The use of the term “Greenway” is a little odd in this context, but it does link up to the Central Valley Greenway, a key part of the Urban Transportation Showcase Program.

This section of Columbia Street has been posted at 30k/hr for some years, though compliance is about as poor as you would expect. Trucks are required to divert alongside the railway tracks along Front Street, which does seem to work, unless there is a train blocking a level crossing. As a shopping street, it is pretty grim, although Army and Navy, a cut price “department store” still acts as an anchor and draw. The towers are residential, and office space is mostly two or three storey, “over the shop” type serving mostly local needs. Given its central location, it is surprising that it is not more of an important centre.

Front Street itself has a speciality role as “antiques row”, though the gloom cast by the multi-storey parking structure over the road does not help. At one end, the old station (now a restaurant) the public market and the casino act as magnets. But there is not much at the other end. Though the conversion of one of the grimmer provincial institutions into a housing development may help.

What has been wrong with New Westminster, according to its council, is that everybody drives through on their way to somewhere else. At one time this would have been seen a as locational advantage for all kinds of businesses. Maybe car ownership has killed central place theory?

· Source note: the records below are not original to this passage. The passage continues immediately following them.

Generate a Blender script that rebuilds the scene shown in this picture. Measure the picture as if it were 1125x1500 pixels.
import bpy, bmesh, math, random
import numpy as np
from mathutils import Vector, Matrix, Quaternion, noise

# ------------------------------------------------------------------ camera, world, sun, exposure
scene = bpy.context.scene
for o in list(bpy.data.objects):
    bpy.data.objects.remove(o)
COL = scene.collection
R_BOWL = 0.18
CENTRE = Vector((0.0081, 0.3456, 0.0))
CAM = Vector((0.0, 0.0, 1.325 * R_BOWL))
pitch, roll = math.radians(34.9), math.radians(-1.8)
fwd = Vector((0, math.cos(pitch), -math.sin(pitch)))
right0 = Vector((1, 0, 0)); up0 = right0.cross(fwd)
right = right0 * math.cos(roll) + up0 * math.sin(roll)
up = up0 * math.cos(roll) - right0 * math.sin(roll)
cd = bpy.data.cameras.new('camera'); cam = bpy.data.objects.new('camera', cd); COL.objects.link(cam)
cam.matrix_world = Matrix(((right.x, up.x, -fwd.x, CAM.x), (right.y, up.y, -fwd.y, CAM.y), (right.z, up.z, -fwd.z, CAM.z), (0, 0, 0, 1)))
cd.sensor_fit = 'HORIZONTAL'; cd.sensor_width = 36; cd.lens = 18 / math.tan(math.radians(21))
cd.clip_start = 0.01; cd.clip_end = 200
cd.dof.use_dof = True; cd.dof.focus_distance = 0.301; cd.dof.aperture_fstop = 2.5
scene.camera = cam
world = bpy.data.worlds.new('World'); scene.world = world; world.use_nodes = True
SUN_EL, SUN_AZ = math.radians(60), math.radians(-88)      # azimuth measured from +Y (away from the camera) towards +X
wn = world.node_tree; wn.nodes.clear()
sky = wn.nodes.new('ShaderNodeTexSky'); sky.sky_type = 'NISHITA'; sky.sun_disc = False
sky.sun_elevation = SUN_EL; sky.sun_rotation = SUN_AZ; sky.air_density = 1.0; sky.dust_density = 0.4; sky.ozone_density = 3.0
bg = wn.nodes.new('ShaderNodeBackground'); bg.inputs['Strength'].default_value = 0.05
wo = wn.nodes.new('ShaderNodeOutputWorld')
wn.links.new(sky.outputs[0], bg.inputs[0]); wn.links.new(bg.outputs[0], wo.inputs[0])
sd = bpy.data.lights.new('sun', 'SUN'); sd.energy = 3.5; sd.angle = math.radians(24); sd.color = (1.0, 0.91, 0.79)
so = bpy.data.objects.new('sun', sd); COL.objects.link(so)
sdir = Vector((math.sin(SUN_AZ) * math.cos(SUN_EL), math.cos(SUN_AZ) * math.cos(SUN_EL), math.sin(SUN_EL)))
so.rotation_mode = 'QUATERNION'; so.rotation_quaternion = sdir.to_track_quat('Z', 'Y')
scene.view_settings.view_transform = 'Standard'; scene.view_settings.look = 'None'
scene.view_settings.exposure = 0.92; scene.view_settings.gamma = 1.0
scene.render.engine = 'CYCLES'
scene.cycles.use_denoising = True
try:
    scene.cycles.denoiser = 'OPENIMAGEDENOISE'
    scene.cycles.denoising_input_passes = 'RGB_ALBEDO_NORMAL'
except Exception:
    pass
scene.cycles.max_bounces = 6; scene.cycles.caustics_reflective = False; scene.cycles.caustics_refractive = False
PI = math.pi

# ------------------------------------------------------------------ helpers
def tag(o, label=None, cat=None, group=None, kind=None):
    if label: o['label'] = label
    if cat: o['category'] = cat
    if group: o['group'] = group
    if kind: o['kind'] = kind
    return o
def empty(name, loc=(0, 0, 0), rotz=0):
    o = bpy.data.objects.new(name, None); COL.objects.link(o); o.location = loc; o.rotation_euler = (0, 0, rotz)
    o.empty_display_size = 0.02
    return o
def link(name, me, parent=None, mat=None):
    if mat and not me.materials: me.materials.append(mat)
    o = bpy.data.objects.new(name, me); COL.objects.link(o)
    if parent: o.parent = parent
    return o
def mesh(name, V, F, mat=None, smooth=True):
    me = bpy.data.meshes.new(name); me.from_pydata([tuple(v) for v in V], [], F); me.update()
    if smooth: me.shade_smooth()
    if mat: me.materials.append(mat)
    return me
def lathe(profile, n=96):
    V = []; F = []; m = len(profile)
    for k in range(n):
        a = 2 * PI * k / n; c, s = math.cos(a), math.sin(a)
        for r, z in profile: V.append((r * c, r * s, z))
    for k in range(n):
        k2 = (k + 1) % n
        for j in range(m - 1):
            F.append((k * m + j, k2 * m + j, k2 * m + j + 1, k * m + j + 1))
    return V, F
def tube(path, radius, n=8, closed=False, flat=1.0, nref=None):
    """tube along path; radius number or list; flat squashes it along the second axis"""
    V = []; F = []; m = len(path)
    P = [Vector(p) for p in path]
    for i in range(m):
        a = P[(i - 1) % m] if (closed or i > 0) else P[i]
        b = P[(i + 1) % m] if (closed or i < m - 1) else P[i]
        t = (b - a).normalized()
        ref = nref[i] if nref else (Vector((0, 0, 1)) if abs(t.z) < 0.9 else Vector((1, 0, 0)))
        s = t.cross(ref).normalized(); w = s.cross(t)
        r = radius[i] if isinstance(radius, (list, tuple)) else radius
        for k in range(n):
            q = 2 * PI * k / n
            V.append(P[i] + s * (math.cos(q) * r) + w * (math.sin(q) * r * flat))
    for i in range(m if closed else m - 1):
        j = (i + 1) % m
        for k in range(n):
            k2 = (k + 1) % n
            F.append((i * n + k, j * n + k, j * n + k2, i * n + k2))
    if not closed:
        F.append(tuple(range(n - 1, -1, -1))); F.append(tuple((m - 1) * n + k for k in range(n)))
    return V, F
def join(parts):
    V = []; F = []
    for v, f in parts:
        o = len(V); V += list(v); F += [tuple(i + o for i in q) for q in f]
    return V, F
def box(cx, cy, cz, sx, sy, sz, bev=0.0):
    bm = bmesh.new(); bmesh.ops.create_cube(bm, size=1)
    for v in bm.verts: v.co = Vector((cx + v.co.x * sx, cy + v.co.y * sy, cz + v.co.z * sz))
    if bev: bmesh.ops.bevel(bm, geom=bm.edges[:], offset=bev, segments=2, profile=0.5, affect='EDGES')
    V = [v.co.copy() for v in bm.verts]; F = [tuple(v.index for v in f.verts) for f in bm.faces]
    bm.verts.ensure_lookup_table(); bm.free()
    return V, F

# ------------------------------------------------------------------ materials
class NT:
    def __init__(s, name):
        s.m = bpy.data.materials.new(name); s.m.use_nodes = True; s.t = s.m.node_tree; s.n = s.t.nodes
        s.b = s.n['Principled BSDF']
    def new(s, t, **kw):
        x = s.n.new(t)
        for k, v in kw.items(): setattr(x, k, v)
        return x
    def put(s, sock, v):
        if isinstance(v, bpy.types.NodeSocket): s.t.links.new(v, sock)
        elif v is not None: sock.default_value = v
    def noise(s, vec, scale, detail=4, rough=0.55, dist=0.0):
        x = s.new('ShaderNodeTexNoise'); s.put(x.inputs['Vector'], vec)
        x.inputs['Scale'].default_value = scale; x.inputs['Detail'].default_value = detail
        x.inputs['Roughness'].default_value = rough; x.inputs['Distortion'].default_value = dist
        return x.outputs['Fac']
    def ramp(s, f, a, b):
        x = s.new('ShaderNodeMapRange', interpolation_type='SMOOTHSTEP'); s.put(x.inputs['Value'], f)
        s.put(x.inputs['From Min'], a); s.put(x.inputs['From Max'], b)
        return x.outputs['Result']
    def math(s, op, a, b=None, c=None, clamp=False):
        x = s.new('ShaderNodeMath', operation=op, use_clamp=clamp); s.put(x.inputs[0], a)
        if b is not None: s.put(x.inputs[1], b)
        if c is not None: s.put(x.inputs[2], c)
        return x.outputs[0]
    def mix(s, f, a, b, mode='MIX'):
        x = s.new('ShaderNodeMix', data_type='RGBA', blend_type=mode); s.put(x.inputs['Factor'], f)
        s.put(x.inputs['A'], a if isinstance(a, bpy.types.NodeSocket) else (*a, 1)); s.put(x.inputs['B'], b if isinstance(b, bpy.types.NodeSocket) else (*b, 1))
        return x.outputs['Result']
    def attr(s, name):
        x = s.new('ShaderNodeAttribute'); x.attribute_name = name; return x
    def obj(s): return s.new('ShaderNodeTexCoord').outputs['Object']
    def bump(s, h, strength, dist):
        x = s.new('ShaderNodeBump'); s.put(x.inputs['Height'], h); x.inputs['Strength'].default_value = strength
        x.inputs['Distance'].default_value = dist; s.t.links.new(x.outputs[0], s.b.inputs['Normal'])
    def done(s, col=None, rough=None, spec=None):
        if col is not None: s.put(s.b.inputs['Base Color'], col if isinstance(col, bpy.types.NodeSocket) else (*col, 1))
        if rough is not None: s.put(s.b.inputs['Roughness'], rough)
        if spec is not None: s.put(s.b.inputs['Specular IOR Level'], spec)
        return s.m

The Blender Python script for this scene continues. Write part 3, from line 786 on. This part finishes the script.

I will be watching this one. Hopefully, once it has been shown that reducing the road width to two lanes can be made to work, then there will be more space for pedestrians, and, more importantly, for people to sit and watch the passing parade. Sadly, we have become so obsessed with moving on the street people (of which New West seems to have more than it’s fair share) that there is very little civilised space to linger in most centres in the region. But any cursory glance at the best pedestrian spaces will show that space for people to park themselves is much more important than spaces to park their cars (back in or otherwise).